# [Available records]
::::

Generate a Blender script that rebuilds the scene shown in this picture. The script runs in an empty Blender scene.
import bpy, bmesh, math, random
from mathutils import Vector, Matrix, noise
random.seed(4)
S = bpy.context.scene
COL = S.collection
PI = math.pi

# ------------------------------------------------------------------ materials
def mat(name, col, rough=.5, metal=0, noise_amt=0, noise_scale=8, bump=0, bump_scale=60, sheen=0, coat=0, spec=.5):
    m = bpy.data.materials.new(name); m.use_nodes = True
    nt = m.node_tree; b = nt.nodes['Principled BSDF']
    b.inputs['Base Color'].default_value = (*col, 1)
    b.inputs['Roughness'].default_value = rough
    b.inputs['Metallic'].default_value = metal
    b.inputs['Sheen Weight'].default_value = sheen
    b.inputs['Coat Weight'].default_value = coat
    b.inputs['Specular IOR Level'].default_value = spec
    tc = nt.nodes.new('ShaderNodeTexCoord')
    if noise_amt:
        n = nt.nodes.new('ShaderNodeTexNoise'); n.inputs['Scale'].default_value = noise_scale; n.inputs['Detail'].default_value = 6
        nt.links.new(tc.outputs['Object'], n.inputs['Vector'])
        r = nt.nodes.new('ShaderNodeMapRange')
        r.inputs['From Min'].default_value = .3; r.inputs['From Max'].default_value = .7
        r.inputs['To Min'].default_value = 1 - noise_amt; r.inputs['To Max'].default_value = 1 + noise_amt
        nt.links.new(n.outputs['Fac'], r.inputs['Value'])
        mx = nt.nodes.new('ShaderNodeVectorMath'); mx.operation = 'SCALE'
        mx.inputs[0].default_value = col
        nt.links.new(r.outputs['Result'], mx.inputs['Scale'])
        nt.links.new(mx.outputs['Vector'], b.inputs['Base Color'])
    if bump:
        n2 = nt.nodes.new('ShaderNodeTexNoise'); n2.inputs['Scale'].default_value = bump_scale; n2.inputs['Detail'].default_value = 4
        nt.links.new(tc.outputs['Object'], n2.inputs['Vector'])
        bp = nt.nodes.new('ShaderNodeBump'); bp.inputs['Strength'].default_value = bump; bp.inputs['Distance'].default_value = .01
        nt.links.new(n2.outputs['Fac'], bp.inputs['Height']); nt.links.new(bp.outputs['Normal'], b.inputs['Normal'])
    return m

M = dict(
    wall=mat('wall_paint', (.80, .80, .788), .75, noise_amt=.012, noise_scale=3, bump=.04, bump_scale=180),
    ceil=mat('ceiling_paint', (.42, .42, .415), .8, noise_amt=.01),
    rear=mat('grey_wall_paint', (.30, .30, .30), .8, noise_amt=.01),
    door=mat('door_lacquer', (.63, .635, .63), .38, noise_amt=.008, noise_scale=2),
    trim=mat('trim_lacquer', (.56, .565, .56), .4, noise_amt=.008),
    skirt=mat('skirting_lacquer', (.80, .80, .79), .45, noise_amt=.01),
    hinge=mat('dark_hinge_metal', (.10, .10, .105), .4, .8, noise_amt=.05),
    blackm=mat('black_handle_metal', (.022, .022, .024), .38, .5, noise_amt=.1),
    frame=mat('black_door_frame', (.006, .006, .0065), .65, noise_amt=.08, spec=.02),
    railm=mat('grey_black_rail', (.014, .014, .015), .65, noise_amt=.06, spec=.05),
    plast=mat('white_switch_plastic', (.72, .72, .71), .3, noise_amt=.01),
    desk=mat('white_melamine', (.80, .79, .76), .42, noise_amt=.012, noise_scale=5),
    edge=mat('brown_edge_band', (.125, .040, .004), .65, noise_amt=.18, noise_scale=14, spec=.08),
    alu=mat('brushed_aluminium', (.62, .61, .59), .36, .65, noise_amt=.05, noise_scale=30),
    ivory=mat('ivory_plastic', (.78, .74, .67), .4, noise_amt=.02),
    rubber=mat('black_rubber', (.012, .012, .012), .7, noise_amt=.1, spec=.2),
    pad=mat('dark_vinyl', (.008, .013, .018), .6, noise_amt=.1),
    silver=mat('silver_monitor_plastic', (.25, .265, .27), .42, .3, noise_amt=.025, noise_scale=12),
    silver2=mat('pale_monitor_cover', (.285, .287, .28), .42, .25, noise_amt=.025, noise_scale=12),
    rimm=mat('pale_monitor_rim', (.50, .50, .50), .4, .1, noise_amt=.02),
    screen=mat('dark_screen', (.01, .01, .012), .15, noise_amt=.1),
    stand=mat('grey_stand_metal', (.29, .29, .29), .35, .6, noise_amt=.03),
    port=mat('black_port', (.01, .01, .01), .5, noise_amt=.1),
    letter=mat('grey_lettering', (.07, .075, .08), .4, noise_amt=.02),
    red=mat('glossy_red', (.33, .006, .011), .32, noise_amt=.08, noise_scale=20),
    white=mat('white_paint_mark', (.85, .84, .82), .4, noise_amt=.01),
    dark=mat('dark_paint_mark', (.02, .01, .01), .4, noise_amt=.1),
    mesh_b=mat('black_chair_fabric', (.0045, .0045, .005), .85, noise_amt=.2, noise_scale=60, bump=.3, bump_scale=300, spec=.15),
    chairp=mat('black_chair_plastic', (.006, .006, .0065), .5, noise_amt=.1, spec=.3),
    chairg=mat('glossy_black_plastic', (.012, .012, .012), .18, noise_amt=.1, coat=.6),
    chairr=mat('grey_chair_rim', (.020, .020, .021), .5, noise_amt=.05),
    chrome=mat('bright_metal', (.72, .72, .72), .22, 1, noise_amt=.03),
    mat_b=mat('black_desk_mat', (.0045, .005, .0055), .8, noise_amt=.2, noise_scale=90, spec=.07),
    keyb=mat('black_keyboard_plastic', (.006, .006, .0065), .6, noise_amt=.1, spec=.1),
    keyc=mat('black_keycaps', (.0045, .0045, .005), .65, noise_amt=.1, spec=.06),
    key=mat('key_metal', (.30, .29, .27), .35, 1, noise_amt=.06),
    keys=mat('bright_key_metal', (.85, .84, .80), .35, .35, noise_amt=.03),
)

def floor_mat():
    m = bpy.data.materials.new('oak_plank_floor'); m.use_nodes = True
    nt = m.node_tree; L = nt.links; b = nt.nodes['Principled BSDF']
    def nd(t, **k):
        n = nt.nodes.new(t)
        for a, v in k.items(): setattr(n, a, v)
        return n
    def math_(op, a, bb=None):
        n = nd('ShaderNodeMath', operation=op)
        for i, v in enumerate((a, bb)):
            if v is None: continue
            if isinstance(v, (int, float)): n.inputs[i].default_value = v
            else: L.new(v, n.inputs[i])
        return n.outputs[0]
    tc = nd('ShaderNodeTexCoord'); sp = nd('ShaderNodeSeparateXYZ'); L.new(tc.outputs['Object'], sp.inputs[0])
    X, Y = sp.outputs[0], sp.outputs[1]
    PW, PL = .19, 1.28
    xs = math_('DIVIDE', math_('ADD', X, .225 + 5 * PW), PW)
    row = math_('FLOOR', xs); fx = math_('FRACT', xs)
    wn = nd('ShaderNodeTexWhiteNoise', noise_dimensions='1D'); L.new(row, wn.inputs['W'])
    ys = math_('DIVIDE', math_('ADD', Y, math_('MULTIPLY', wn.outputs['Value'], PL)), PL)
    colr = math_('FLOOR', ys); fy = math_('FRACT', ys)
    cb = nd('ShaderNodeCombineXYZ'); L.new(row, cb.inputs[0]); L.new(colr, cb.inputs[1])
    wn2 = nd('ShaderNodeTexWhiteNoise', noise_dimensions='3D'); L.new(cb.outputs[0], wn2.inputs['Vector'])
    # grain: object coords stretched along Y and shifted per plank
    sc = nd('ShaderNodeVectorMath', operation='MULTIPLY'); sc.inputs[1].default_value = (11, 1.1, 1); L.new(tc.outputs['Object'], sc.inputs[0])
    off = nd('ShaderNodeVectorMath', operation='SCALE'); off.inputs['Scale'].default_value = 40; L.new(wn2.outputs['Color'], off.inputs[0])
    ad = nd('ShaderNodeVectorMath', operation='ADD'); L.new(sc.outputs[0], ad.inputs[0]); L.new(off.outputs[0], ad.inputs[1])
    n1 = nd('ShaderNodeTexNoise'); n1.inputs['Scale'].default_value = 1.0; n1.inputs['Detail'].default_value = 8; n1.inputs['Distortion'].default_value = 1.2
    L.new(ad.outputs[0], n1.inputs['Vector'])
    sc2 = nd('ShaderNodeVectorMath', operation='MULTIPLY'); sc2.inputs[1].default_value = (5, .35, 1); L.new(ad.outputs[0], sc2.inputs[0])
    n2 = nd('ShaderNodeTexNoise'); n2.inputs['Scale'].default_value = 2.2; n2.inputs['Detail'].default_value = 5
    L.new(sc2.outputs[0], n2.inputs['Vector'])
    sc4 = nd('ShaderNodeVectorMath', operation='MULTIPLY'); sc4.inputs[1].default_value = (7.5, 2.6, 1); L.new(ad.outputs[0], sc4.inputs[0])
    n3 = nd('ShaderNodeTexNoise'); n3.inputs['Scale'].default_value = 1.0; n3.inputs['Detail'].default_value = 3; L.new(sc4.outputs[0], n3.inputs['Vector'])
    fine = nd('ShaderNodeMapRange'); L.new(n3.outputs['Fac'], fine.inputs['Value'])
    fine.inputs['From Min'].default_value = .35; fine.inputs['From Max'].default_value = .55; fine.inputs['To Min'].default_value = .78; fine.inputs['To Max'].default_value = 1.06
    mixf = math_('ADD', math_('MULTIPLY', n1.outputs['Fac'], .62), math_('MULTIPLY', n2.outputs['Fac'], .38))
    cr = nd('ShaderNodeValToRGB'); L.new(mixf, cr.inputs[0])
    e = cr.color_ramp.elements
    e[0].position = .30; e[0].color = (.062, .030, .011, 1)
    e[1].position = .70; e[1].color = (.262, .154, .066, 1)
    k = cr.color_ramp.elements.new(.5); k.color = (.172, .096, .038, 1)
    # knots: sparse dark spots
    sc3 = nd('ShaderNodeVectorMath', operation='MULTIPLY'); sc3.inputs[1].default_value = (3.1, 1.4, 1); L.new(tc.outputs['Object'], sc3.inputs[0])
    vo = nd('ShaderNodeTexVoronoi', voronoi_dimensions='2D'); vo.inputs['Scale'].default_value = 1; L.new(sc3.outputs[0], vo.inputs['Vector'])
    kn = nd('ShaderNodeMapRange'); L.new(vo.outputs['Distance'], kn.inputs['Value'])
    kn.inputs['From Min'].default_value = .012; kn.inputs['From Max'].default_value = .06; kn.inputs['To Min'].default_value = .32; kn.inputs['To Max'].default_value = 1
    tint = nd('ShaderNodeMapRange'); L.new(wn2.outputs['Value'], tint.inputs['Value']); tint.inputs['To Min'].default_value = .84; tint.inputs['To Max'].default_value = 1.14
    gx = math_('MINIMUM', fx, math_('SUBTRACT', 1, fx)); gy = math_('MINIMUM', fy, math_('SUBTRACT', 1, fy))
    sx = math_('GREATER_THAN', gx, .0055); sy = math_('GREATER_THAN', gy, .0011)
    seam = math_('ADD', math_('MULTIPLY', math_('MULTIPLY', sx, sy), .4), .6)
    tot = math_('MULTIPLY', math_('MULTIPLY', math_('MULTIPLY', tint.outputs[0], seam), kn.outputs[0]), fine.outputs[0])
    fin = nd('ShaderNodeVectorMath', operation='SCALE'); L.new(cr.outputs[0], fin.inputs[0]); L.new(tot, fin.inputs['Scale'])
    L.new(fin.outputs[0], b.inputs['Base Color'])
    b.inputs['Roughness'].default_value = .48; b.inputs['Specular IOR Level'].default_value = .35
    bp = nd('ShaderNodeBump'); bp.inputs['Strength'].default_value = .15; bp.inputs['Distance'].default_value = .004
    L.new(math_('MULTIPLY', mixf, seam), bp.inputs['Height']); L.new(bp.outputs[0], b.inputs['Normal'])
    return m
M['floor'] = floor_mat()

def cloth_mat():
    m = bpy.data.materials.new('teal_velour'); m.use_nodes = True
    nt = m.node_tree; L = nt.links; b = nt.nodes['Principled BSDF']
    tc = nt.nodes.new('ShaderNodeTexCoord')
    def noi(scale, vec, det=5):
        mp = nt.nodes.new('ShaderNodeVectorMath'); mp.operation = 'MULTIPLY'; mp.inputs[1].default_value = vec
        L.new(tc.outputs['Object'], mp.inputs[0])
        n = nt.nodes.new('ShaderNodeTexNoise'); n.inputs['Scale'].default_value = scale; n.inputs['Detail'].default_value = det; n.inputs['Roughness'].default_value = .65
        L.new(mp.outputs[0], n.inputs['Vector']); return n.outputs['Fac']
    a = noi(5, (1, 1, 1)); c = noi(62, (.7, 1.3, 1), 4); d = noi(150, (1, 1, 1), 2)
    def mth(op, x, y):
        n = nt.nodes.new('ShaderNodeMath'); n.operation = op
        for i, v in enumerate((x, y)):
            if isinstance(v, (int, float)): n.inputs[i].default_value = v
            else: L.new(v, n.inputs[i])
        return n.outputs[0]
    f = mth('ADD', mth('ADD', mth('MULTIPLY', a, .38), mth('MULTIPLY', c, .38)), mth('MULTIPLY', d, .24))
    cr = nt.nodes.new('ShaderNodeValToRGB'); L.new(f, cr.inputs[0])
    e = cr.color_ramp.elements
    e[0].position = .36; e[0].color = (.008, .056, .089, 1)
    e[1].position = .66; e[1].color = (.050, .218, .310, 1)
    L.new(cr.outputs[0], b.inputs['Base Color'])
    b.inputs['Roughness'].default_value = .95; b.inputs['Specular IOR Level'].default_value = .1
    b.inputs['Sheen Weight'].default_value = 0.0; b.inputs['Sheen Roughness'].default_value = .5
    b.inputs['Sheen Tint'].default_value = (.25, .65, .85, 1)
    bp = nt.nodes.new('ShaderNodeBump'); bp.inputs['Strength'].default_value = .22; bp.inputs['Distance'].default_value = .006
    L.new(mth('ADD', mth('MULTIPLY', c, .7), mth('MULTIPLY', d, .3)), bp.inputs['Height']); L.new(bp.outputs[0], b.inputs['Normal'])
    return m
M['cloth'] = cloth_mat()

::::

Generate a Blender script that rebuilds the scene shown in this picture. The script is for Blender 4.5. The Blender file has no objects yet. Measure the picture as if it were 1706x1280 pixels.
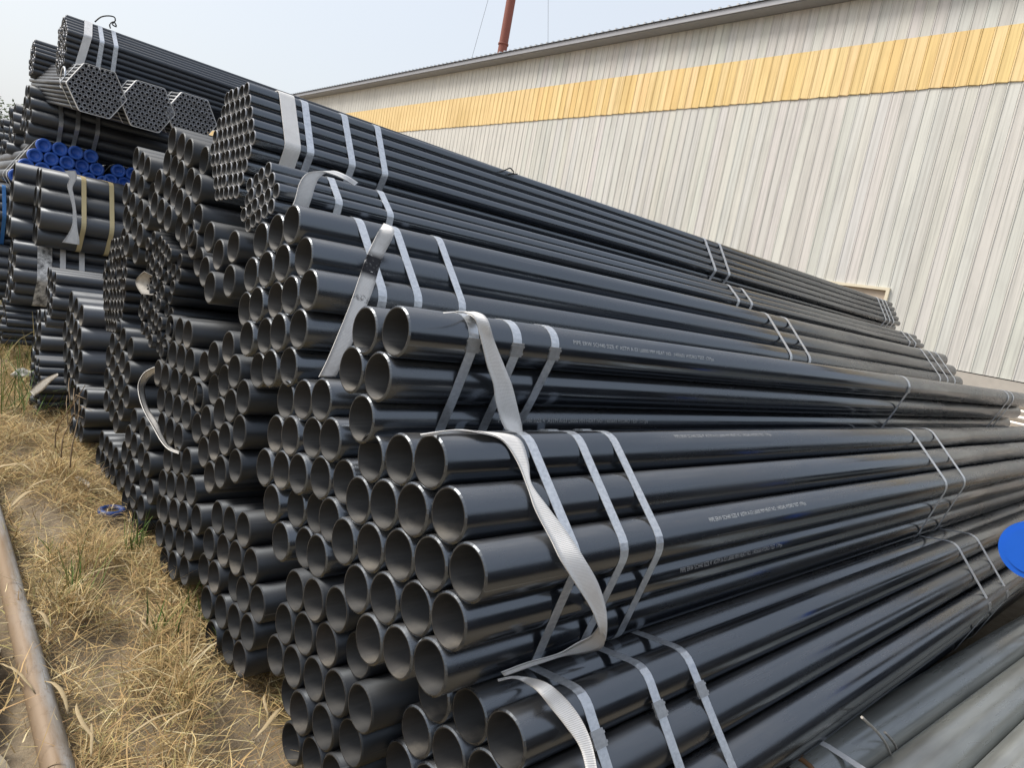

::::

# [Required work]
Using the entries above, extract exactly the span from the line with "empty Blender scene." to the line with "PI = math.pi", both lines included; leave out everything else.

# [Complete response]
Generate a Blender script that rebuilds the scene shown in this picture. The script runs in an empty Blender scene.
import bpy, bmesh, math, random
from mathutils import Vector, Matrix, noise
random.seed(4)
S = bpy.context.scene
COL = S.collection
PI = math.pi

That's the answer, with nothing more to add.